Las Vegas Review-Journal

Wall Street slips in slow day of trading

March still likely to be winner for S&P 500’s monthslong run

- By Stan Choe

NEW YORK — Wall Street edged back further from its record heights on Monday to start a shortened trading week.

The S&P 500 slipped 15.99 points, or 0.3 percent, to 5,218.19 in a quiet day of trading.

The Dow Jones Industrial Average fell 162.26, or 0.4 percent, to 39,313.64, and the Nasdaq composite dropped 44.35, or 0.3 percent, to 16,384.47.

The market tapped the brakes after its big run last week, which was its best of the year and sent all three indexes to records on Thursday.

Stocks climbed as the Federal Reserve indicated it’s still likely to deliver several cuts to interest rates this year if inflation keeps cooling.

That has the S&P 500 on track for another winning month in what has been a nearly unstoppabl­e run since late October. The strength has been durable as the economy has remained resilient, “but the longer the market goes up without a notable pullback, the closer we come to such a move taking place,” according to Chris Larkin, managing director, trading and investing at E-trade from Morgan Stanley.

For the market to continue rallying, more companies will need to deliver strong earnings growth to justify high prices, strategist­s at Morgan Stanley say.

United Airlines weighed on the market and lost 3.4 percent.

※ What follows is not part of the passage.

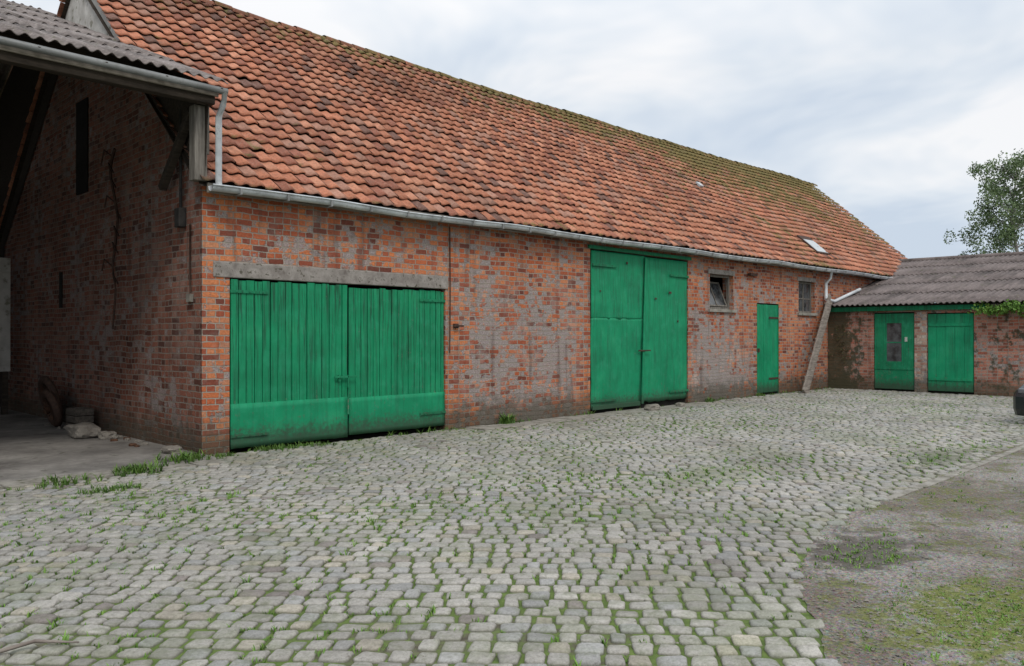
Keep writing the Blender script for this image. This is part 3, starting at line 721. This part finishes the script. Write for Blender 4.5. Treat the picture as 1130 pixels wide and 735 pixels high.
while x<12.1:
    w=random.uniform(.35,.6); y0,y1=-.54,-.06
    z=.008+random.gauss(0,.004); M=Matrix.Translation((x+w/2,(y0+y1)/2,z))@Matrix.Rotation(random.gauss(0,.012),4,'Z')@Matrix.Rotation(random.gauss(0,.01),4,'X')
    sl.append((-w/2+.008,w/2-.008,-(y1-y0)/2,(y1-y0)/2,-.05,0,M))
    x+=w
boxes('paving_slabs',sl,M_conc,None,.008)
sl=[];x=3.4
while x<19.3:
    w=random.uniform(.7,1.0); z=.008+random.gauss(0,.003)
    sl.append((x+.006,x+w-.006,-7.60+random.gauss(0,.006),-7.50,-.06,z)); x+=w
boxes('edging_kerb',sl,M_conc,None,.006)
sl=[];x=-9.9
while x<-.1:
    w=random.uniform(.5,.8)
    if x+w>-.05: w=-.05-x
    sl.append((x+.01,x+w-.01,-.80,-.48,-.05,.018+random.gauss(0,.004))); x+=w
boxes('threshold_slabs',sl,M_conc,None,.01)

V=[];F=[]
for i in range(14000):
    x=random.uniform(-3.5,11); y=ybound(x)-abs(random.gauss(0,1.4))+.12
    if i%4==0: x=random.uniform(-5,12); y=random.uniform(max(ybound(x),-9.5),-.3)
    if y<-11: continue
    r=random.uniform(.003,.010)*(1 if random.random()<.96 else 1.9); n0=len(V); z=r*.3
    t=random.random()*6
    for a in [(1,0,0),(-1,0,0),(0,1,0),(0,-1,0),(0,0,1)]:
        ax=a[0]*math.cos(t)-a[1]*math.sin(t); ay=a[0]*math.sin(t)+a[1]*math.cos(t)
        V.append((x+ax*r*random.uniform(.8,1.4),y+ay*r*random.uniform(.8,1.3),z+a[2]*r*.6-.002))
    F+=[(n0,n0+2,n0+4),(n0+2,n0+1,n0+4),(n0+1,n0+3,n0+4),(n0+3,n0,n0+4)]
mesh('pebbles',V,F,M_stone)
tube('fallen_twig',[(-3.95,-5.75,.03),(-3.75,-5.85,.025),(-3.55,-5.86,.04),(-3.38,-5.98,.02)],.01,M_board,None,6,radii=[.006,.012,.010,.005])

# ---- grass
def leafmat(name,c1,c2,sc=3.):
    N=NT(name); n=N.noise(sc,3); r=N.geo().outputs['Random Per Island']
    col=N.mix(r,c1,c2); col=N.mix(N.mr(n,.35,.65),col,N.mix(1.,col,(.65,.7,.6),'MULTIPLY')); N.base(col); N.rough(.6)
    return N.m
M_grass=leafmat('grass_blade',(.10,.22,.03),(.21,.34,.07)); M_weed=leafmat('weed_leaf',(.06,.14,.025),(.15,.24,.05))
def blades(name,spots,mat):
    V=[];F=[]
    for (x,y,z,h,n,sp) in spots:
        for i in range(n):
            t=random.random()*6.283; r=random.random()*sp; bx=x+r*math.cos(t); by=y+r*math.sin(t)
            hh=h*random.uniform(.5,1.2); d=random.random()*6.283; ln=hh*random.uniform(.3,1.2); w=.0028+hh*.06
            ux,uy=math.cos(d),math.sin(d); n0=len(V)
            V+=[(bx-uy*w,by+ux*w,z),(bx+uy*w,by-ux*w,z),(bx+ux*ln*.45+uy*w*.7,by+uy*ln*.45-ux*w*.7,z+hh*.65),(bx+ux*ln*.45-uy*w*.7,by+uy*ln*.45+ux*w*.7,z+hh*.65),(bx+ux*ln,by+uy*ln,z+hh)]
            F+=[(n0,n0+1,n0+2,n0+3),(n0+3,n0+2,n0+4)]
    return mesh(name,V,F,mat)
sp=[]
for (x,y) in gaps:
    if y<-11: continue
    d=.5+.8*fn(x*.55,y*.55,11.)+.45*fn(x*2.2,y*2.2,4.)
    d1,d2=patchy(x,y)
    dd=d2+d1*.8+.65*math.exp(-((x+3)/1.5)**2-((y+3.4)/1.8)**2)
    pr=max(0,(d-.36))*1.0+dd*.8+.07
    if random.random()<pr*.85: sp.append((x,y,-.012,random.uniform(.017,.036)*(1+.3*dd)*(1.6 if random.random()<.12 else 1),random.randint(6,13),.038))
blades('joint_grass',sp,M_grass)
sp=[]
for x in np.arange(-.2,19.4,.035):
    k=.5+fn(x*1.1,60.)
    if random.random()<max(0,k-.30)*.9: sp.append((x,-.05-abs(random.gauss(0,.05)),-.01,random.uniform(.03,.10),random.randint(3,8),.05))
for (cx,cy,n,h,s) in ((-1.1,-.75,45,.13,.35),(-.35,-.35,55,.14,.3),(-2.0,-.95,30,.10,.5),(.95,-.18,45,.09,.35),(1.6,-.25,30,.06,.3),(5.6,-.12,30,.20,.12),(-1.7,-1.7,45,.06,.3),(.2,-.3,15,.07,.2),(12.5,-.15,20,.12,.2),(15.0,-.15,20,.1,.2)):
    for i in range(n): sp.append((cx+random.gauss(0,s*.5),cy+random.gauss(0,s*.25),.0,h*random.uniform(.4,1.0),8,.04))
blades('wall_foot_weeds',sp,M_weed)
def leaves(name,centers,n,size,mat):
    V=[];F=[]
    for (c,r) in centers:
        for i in range(n):
            while True:
                p=Vector((random.uniform(-1,1),random.uniform(-1,1),random.uniform(-1,1)))
                if p.length<1: break
            p=Vector((c[0]+p.x*r[0],c[1]+p.y*r[1],c[2]+p.z*r[2])); s=size*random.uniform(.6,1.3)
            a=Vector((random.gauss(0,1),random.gauss(0,1),random.gauss(0,1)*.7)).normalized(); b=a.orthogonal().normalized()
            b=(Matrix.Rotation(random.random()*6.28,3,a)@b); cc=a.cross(b)
            n0=len(V); V+=[p-b*s*.5,p+cc*s*.32,p+b*s*.6,p-cc*s*.32]; F.append((n0,n0+1,n0+2,n0+3))
    return mesh(name,V,F,mat)
sp=[]
for i in range(90): sp.append((1.3+random.gauss(0,.3),-8.15+random.gauss(0,.14),-.004,random.uniform(.01,.035),6,.03))
for i in range(500): sp.append((.5+random.gauss(0,.45),-9.25+random.gauss(0,.3),-.004,random.uniform(.005,.013),7,.04))
for i in range(160):
    x=random.uniform(-1,9); sp.append((x,ybound(x)-abs(random.gauss(0,.8)),-.004,random.uniform(.008,.03),7,.035))
blades('drive_weeds',sp,M_grass)
M_ivy=leafmat('creeper_leaf',(.07,.17,.025),(.16,.28,.05),6.)
cs=[]
for i in range(26):
    t=i/25; cs.append(((SX-.28+random.gauss(0,.08),-4.15-t*2.4,2.38+random.gauss(0,.09)-.10*(1-t)),(.16,.22,.13+.08*t)))
leaves('climbing_creeper',cs,55,.075,M_ivy)
leaves('wall_creeper',[((SX-.05,-.35+random.gauss(0,.18),1.9-i*.11),(.05,.14,.10)) for i in range(10)],16,.05,leafmat('dry_creeper',(.06,.055,.025),(.12,.10,.045)))

# ---- birch
M_birch=plain('birch_bark',(.12,.11,.1),(.42,.4,.37),5.); M_bleaf=leafmat('birch_leaf',(.10,.15,.07),(.20,.26,.125),.8)
bt=empty('birch_tree'); bx,by=46.6,1.1; H=11.0
tp=[(bx+.25*math.sin(i*.5),by+.2*math.cos(i*.7),i*H/12) for i in range(13)]
tube('trunk',tp,.2,M_birch,bt,8,radii=[.16*(1-i/13.2)+.01 for i in range(13)])
cl=[]; NB=64
for i in range(NB):
    z=2.2+(H-2.5)*(i/(NB-1))**.9; k=math.sqrt(max(0,1-((z-5.2)/(H-5.0))**2)) if z>5.2 else .7+.3*(z-2.2)/3.
    R=3.0*max(.15,k)*random.uniform(.55,1.12); t=i*2.4+random.random(); idx=min(11,int(z/H*12)); o0=Vector(tp[idx])
    e1=o0+Vector((math.cos(t)*R*.55,math.sin(t)*R*.55,.9)); e2=o0+Vector((math.cos(t)*R,math.sin(t)*R,.6))
    tube('limb_%d'%i,[o0,e1,e2],.04,M_birch,bt,5,radii=[.04,.022,.008])
    for f in (.4,.65,.85,1.0,1.1):
        p=o0.lerp(e2,f)+Vector((0,0,.45*math.sin(f*2.6)))
        cl.append(((p.x+random.gauss(0,.22),p.y+random.gauss(0,.22),p.z+random.gauss(0,.2)-.1),(.38,.38,random.uniform(.3,.75))))
lo=leaves('crown',cl,80,.125,M_bleaf); lo.parent=bt
cs=[]
for i in range(200):
    x=random.uniform(44,90); y=random.uniform(-45,18); cs.append(((x,y,random.uniform(.4,3.2)),(1.6,1.6,1.4)))
leaves('distant_hedge',cs,60,.5,M_bleaf)

# ================================================================ CAR
M_paint=NT('dark_car_paint'); M_paint.base((.012,.014,.018)); M_paint.rough(.22); M_paint.bs.inputs['Specular IOR Level'].default_value=.6; M_paint=M_paint.m
M_trim=NT('grey_trim'); M_trim.base((.05,.05,.05)); M_trim.rough(.6); M_trim=M_trim.m
M_lamp=NT('head_lamp'); M_lamp.base((.16,.16,.17)); M_lamp.rough(.1); M_lamp=M_lamp.m
def car(name,ox,oy,head):
    e=empty(name); R=Matrix.Translation((ox,oy,0))@Matrix.Rotation(head,4,'Z')
    prof=[(-.06,.16),(0,.28),(-.0,.50),(-.06,.62),(-.25,.72),(-1.1,.90),(-1.9,1.38),(-2.4,1.46),(-3.4,1.42),(-4.0,1.05),(-4.25,.95),(-4.32,.5),(-4.25,.18)]
    V=[];F=[];n=len(prof)
    st=[(-.86,.22),(-.83,.12),(-.74,.05),(-.5,.0),(0,-.02),(.5,.0),(.74,.05),(.83,.12),(.86,.22)]
    for (yy,ins) in st:
        for (x,z) in prof:
            xx=x-ins if x>-2 else x+ins
            k=max(0,(z-.85)/.6); V.append(R@Vector((xx,yy*(1-.18*k),z-(.03 if abs(yy)>.8 and z>.6 else 0))))
    for s in range(len(st)-1):
        for i in range(n): F.append((s*n+i,s*n+(i+1)%n,(s+1)*n+(i+1)%n,(s+1)*n+i))
    F.append(tuple(range(n))); F.append(tuple((len(st)-1)*n+i for i in reversed(range(n))))
    mesh('body',V,F,M_paint,e,False)
    box('bumper_strip',-.10,.015,-.55,.55,.42,.50,M_trim,e,.01,R); box('grille',-.05,.0,-.35,.35,.53,.60,M_trim,e,.005,R)
    for s in (-1,1):
        box('head_lamp_%d'%(s+1),-.25,-.05,s*.58-.12,s*.58+.12,.56,.65,M_lamp,e,.02,R)
        V2=[Vector((-1.2,s*.80,.93)),Vector((-1.85,s*.72,1.33)),Vector((-3.3,s*.72,1.36)),Vector((-3.8,s*.8,1.0))]
        mesh('side_glass_%d'%(s+1),[R@(v+Vector((0,s*.03,0))) for v in V2],[(0,1,2,3)],M_glass,e)
        for wx in (-.8,-3.4):
            o=tyre('wheel',(0,0,0),.31,.10,0,M_black); o.parent=e; o.data.transform(R@Matrix.Translation((wx,s*.80,.31))@Matrix.Rotation(math.radians(90),4,'Z')); 
            tube('hub',[R@Vector((wx,s*.74,.31)),R@Vector((wx,s*.86,.31))],.2,M_trim,e,16)
    mesh('windscreen',[R@Vector(v) for v in ((-1.14,-.66,.95),(-1.14,.66,.95),(-1.86,.58,1.38),(-1.86,-.58,1.38))],[(0,1,2,3)],M_glass,e)
car('parked_car',11.65,-7.36,math.radians(134+25))

# ================================================================ WORLD + SUN
w=bpy.data.worlds.new('World'); S.world=w; w.use_nodes=True; T=w.node_tree; bg=T.nodes['Background']
class W(NT):
    def __init__(s): s.t=T
N=W(); sky=N.n('ShaderNodeTexSky'); sky.sky_type='NISHITA'; sky.sun_disc=False
SE,SA=math.radians(48),math.radians(215)
sky.sun_elevation=SE; sky.sun_rotation=SA; sky.dust_density=3.
tc=N.n('ShaderNodeTexCoord'); v=N.sep(tc.outputs['Generated'])
zz=N.math('ADD',N.math('MAXIMUM',v[2],0.),.22)
pv=N.comb(N.math('DIVIDE',v[0],zz),N.math('DIVIDE',v[1],zz),.3)
n=N.noise(1.5,4,.6,vec=pv,dist=.4); n2=N.noise(.6,3,.5,vec=pv)
m=N.math('ADD',N.math('MULTIPLY',n,.6),N.math('MULTIPLY',n2,.4))
cl=N.ramp(m,[(.40,(.62,.71,.83)),(.49,(.79,.85,.92)),(.57,(.98,.985,1.0))])
zen=N.mr(v[2],0.3,1.,1.,1.6,False)
cl=N.mix(1.,cl,N.comb(zen,zen,zen),'MULTIPLY')
cl=N.mix(1.,cl,(9.6,9.6,9.6),'MULTIPLY')
fin=N.mix(.92,sky.outputs[0],cl)
N.l(fin,bg.inputs['Color']); bg.inputs['Strength'].default_value=.104
ld=bpy.data.lights.new('sun','SUN'); ld.energy=1.4; ld.angle=math.radians(14); ld.color=(1,.96,.9)
lo=bpy.data.objects.new('sun',ld); COL.objects.link(lo)
sd=Vector((math.sin(SA)*math.cos(SE),math.cos(SA)*math.cos(SE),math.sin(SE)))
lo.rotation_euler=sd.to_track_quat('Z','Y').to_euler()

# ================================================================ CAMERA
cd=bpy.data.cameras.new('camera'); cam=bpy.data.objects.new('camera',cd); COL.objects.link(cam)
cam.location=(-4.80,-10.51,1.60); cd.sensor_width=36; cd.lens=28.6; cd.clip_end=1500; cd.clip_start=.05
yaw=math.atan2(.702,.712)
cam.rotation_euler=(math.radians(90+.16),0,yaw-math.pi/2)
S.camera=cam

Federal regulators are increasing their oversight of the company after several recent issues, including a piece of the outer fuselage falling off one jet and a plane losing a tire during takeoff.

Boeing trimmed some of its sharp losses for the year and rose 1.4 percent. Beset by worries about its safety and quality of manufactur­ing, the plane maker announced a shakeup to its management. Among the moves is the departure of its CEO, set for the end of the year.

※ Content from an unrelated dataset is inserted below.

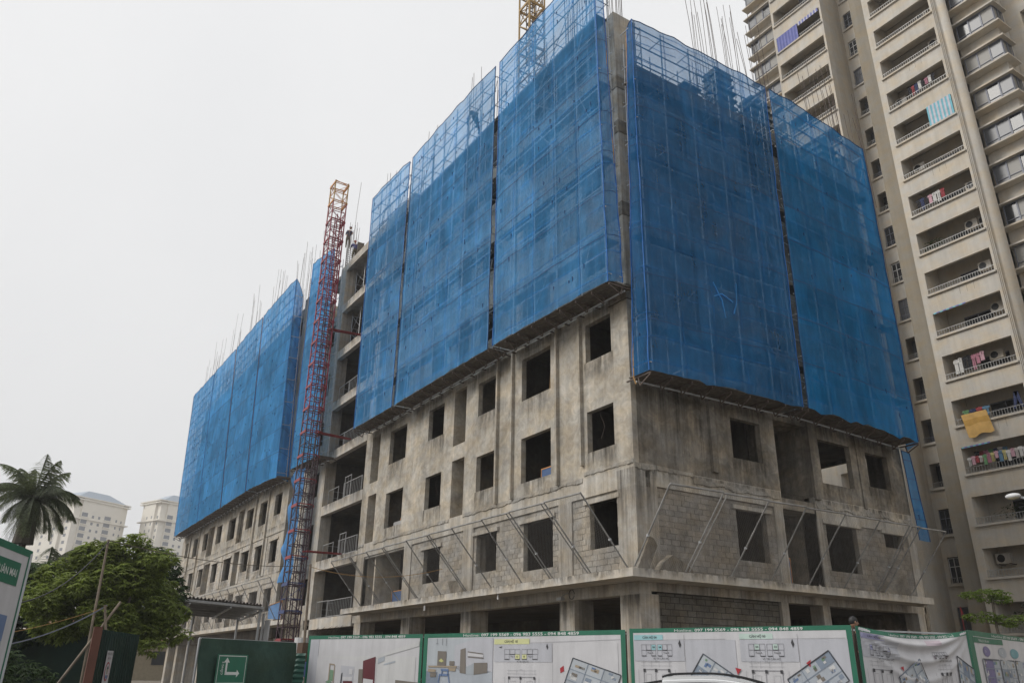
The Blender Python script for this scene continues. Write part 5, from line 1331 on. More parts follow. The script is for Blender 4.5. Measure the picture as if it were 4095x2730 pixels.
# 5 the side banner round the corner
p5 = Panel((11.162,-1.381), (9.6,5.86), 2.5, 'last banner, turning the corner at the right, with a purple and teal floor plan', group=GRP, deform=lambda f, z: (.0, .02*math.sin(f*30)))
p5.sheet(PC['white'], None, 30, 4); p5.rect('green', 0, p5.L, 2.4, 2.5, 1, 'border'); p5.rect('green', 0, .2, .25, 2.4, 1, 'border'); back(p5)
hotline(p5, 1.45, 5.6, 2.42, .055); p5.rect('green', .2, 2.05, 2.28, 2.385, 2, 'border'); p5.text('Mặt bằng căn hộ điển hình', .45, 2.305, .07, 'letter', 0, 3)
for i, (u, c_) in enumerate(((.95,'violet'),(1.93,'floor'),(2.85,'teal'),(3.9,'pink'))):
    p5.polys(c_, [[(u+.27*math.cos(a*.35), 2.13+.1*math.sin(a*.35)) for a in range(18)]], 2); p5.text('0%d' % (i+1), u-.1, 2.11, .07, 'letter', .01, 3); p5.lines('line', [(u, 2.03, u, 1.97)], .01, 3)
for i in range(5):
    isoroom(p5, (.5+i*1.15,1.98), (.36,0), (0,-.17), 3, 5, 50+i, 2)
    p5.polys(('violet','floor','teal','teal','pink')[i], [[(.5+i*1.15,1.97),(1.35+i*1.15,1.97),(1.35+i*1.15,1.4),(.5+i*1.15,1.4)]], 1)

# ------------------------------------------------------------------ green gates and signs on the left
M['canvas'] = concrete('dark_green_canvas', (.035, .068, .055), .18, .12, .06, .03); M['gsheet'] = concrete('dark_green_sheet_metal', (.022, .042, .035), .12, .15, .05, .004)
def gdef(f, z): return (0, .035*math.sin(f*7+z*2.2)+.03*math.sin(f*3-z*4)+.02*math.sin(f*15+z*3))
g1 = Panel((-2.37,-12.86), (-3.92,-9.84), 2.3, 'dark green canvas gate leaf with a white arrow sign reading CỔNG 2', 'gate', gdef, 'gate_leaf')
g1.sheet(M['canvas'], .1, 26, 20)
m = MB(); 
for z in (.1, 1.2, 2.3): m.tube(g1.P(0,z,-.08), g1.P(g1.L,z,-.08), .025, 4)
for u in (0, g1.L): m.tube(g1.P(u,0,-.08), g1.P(u,2.3,-.08), .03, 4)
m.build('frame', M['tube'], g1.r)
def flatp(base, u0, u1, off, label, name, cat, zt, zb):
    a = base.P(u0, 1, 0); b = base.P(u1, 1, 0); q = Panel((a[0]+base.n.x*off, a[1]+base.n.y*off), (b[0]+base.n.x*off, b[1]+base.n.y*off), zt, label, cat, None, name, None, zb); return q
s1 = flatp(g1, .48, 1.55, .12, 'green arrow sign with the words CỔNG 2 on the canvas gate leaf', 'arrow_sign', 'sign', 1.93, 1.2)
s1.sheet(PC['green']); s1.polys('letter', [[(.05,1.9),(1.02,1.9),(1.02,1.88),(.05,1.88)],[(.05,1.22),(1.02,1.22),(1.02,1.24),(.05,1.24)],[(.05,1.88),(.065,1.88),(.065,1.24),(.05,1.24)],[(1.005,1.88),(1.02,1.88),(1.02,1.24),(1.005,1.24)],
    [(.31,1.74),(.37,1.74),(.37,1.44),(.31,1.44)], [(.34,1.85),(.44,1.73),(.24,1.73)], [(.31,1.5),(.72,1.5),(.72,1.43),(.31,1.43)], [(.72,1.56),(.82,1.465),(.72,1.37)]], 1)
s1.text('CỔNG 2', .235, 1.43, .085, 'letter', .02, 2, None, math.pi/2)
g2 = Panel((-1.02,-15.4), (-3.95,-14.13), 2.37, 'dark green sheet-metal gate leaf with a narrow white notice, beside the bamboo pole', 'gate', None, 'gate_leaf')
g2.sheet(M['gsheet'], .1, 1, 1); m = MB(); n_ = 16
for i in range(n_): u = g2.L*(i+.5)/n_; m.add([g2.P(u-.02,.1,.004), g2.P(u,.1,.03), g2.P(u+.02,.1,.004), g2.P(u-.02,2.37,.004), g2.P(u,2.37,.03), g2.P(u+.02,2.37,.004)], [(0,1,4,3),(1,2,5,4)])
tag(m.build('ribs', M['gsheet'], g2.r), kind='stuff')
a = g2.P(-.04,0,0); MB().box(a[0]-.09, a[0]+.05, a[1]-.16, a[1]+.02, 0, 2.42).build('rusty_post', plain('rusty_steel_post', (.11,.045,.03), .85), g2.r)
s2 = flatp(g2, .52, .98, .06, 'narrow white notice with a no-entry ring on the dark green gate leaf', 'notice_board', 'sign', 1.93, 1.1)
s2.sheet(PC['white']); s2.text('KHÔNG PHẬN SỰ', .03, 1.84, .07, 'dark', .01, 2, .38); s2.text('MIỄN VÀO', .1, 1.74, .07, 'maroon', .01, 2, .24)
s2.polys('red', [[(.22+r_*math.cos(a*.3307), 1.48+1.15*r_*math.sin(a*.3307)) for (a, r_) in [(i, .18) for i in range(20)]]], 1); s2.polys('white', [[(.22+.145*math.cos(a*.3307), 1.48+.17*math.sin(a*.3307)) for a in range(20)]], 2)
s2.polys('dark', [[(.15,1.56),(.22,1.61),(.29,1.56),(.29,1.53),(.15,1.53)]], 3); s2.polys('wood', [[(.16,1.53),(.28,1.53),(.26,1.42),(.18,1.42)]], 3); s2.polys('blue', [[(.12,1.4),(.32,1.4),(.32,1.33),(.12,1.33)]], 3)
# big site board cut by the left edge of the picture
bs = Panel((6.2,-18.85), (3.57,-17.29), 3.62, 'big green-edged project board at the left edge, ending in the words XUÂN MAI', 'signboard', lambda f, z: (-.21*f+.04, 0), 'project_board', None, .4)
bs.sheet(PC['white']); L = bs.L
bs.rect('green', 0, L, 3.5, 3.62, 1, 'border'); bs.rect('green', L-.1, L, .4, 3.5, 1, 'border'); bs.rect('green', 0, L-.28, 2.98, 3.36, 2, 'header'); bs.text('XUÂN MAI', L-1.02, 3.12, .17, 'letter', .012, 3, .66)
bs.text('CÔNG TY CỔ PHẦN', L-2.6, 3.12, .15, 'letter', 0, 3); bs.rect('blue', 0, L-.32, 1.3, 2.5, 2, 'picture'); bs.rect('room', 0, L-.32, 1.3, 2.1, 3, 'picture'); bs.rect('roomd', 0, L-.32, 1.3, 1.75, 4, 'picture')
MB().box(3.55,3.62,-17.36,-17.28,0,3.4).build('post', M['tube'], bs.r); MB().box(6.15,6.22,-18.92,-18.84,0,3.6).build('post', M['tube'], bs.r)
# green corrugated sheets beside the first banner
r = empty('corrugated_fence', (-4.3,-9.8,0), 'strip of green corrugated sheets between canvas gate and first banner', 'fence')
m = MB(); a, b = Vector((-3.72,-9.6)), Vector((-4.25,-10.05)); n_ = 14
for i in range(n_):
    z = 2.02-i*.14; m.add([(a.x,a.y,z),(b.x,b.y,z),(b.x+.03,b.y-.03,z-.07),(a.x+.03,a.y-.03,z-.07),(b.x,b.y,z-.14),(a.x,a.y,z-.14)], [(0,1,2,3),(3,2,4,5)])
m.build('sheet', plain('green_corrugated', (.03,.10,.075), .5), r)
MB().box(-4.32,-4.22,-10.1,-10.0,0,2.25).build('post', M['redb'], r)
# timber plank box by the mast foot
m = MB(); m.box(-4.6,-4.1,-9.6,-9.3,1.8,2.32); thing1(m, 'plywood_board', plain('dark_plywood', (.09,.055,.035), .8), 'dark plywood board between the gates and the first banner', 'board')

# ------------------------------------------------------------------ tin-roofed gate shelter
r = empty('gate_shelter', (-16.5,-8.5,0), 'open shelter with a corrugated tin roof behind the green gates', 'shelter')
M['tin'] = plain('rusty_tin_roof', (.12,.10,.09), .7, .2, .2)
A0, A1 = Vector((-14.3,-12.6,4.25)), Vector((-16.7,-7.3,4.2)); Dv = Vector((-9.2,1.4,.0))
m = MB(); n_ = 64
for i in range(n_+1):
    p = A0.lerp(A1, i/n_); h_ = .05*math.cos(i*math.pi); m.v.append((p.x,p.y,p.z+h_)); q = p+Dv; m.v.append((q.x,q.y,q.z+h_))
for i in range(n_): m.f.append((2*i,2*i+2,2*i+3,2*i+1)); m.m.append(0)
m.build('roof_sheet', M['tin'], r)
for f in (0, .1, .25, .4, .6, .8, 1):
    m = MB(); a_, b_ = A0+Dv*f-Vector((0,0,.14)), A1+Dv*f-Vector((0,0,.14)); d = (b_-a_).normalized()
    m.tube(a_, b_, .07, 4); m.build('purlin', M['tube'], r)
for f in (0, .35, .7, 1): m = MB(); a_ = A0.lerp(A1, f)-Vector((0,0,.24)); m.tube(a_, a_+Dv, .05, 4); m.build('rafter', M['tube'], r)
for (f, g_) in ((0,0),(0,1),(.98,.02),(.98,.98),(.5,1)):
    p = A0.lerp(A1, f)+Dv*g_; MB().tube((p.x,p.y,0),(p.x,p.y,p.z-.1),.06,6).build('post', M['tube'], r)
m = MB(); m.box(-17.6,-16.9,-6.9,-6.85,2.2,3.6); m.box(-17.9,-17.65,-6.95,-6.9,2.2,3.9); thing1(m, 'grey_sheet', M['tube'], 'upright grey metal sheet beside the tin-roofed shelter', 'metal sheet')
sitepanel2 = empty('site_panel', (-36, -1.0, 4.6), 'bright blue panel with orange rim on the ledge below the tarpaulin', 'panel', 'blue site panels with orange frames')
m = MB(); m.poly([(-37.4,-1.0,4.75),(-34.4,-1.0,4.6),(-34.5,-1.0,5.75),(-37.5,-1.0,5.6)]); m.poly([(-37.4,-.97,4.75),(-34.4,-.97,4.6),(-34.5,-.97,5.75),(-37.5,-.97,5.6)]); m.build('sheet', M['bluep'], sitepanel2)
m = MB(); m.path([(-37.5,-1.02,5.62),(-34.5,-1.02,5.77),(-34.4,-1.02,4.6)], .03, 4); m.build('frame', M['orange'], sitepanel2)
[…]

Despite a string of reports that showed inflation remaining hotter than expected, the Federal Reserve seems to expect inflation to continue its longer-term cooling trend.

Traders largely expect the Federal Reserve to start cutting rates in June. That would offer relief for the economy because the Fed’s main rate has been sitting at its highest level since 2001 for nearly eight months.

In the bond market, Treasury yields climbed. The 10-year yield rose to 4.24 percent from 4.20 percent late Friday.

The U.S. stock and bond markets will be closed in observance of Good Friday.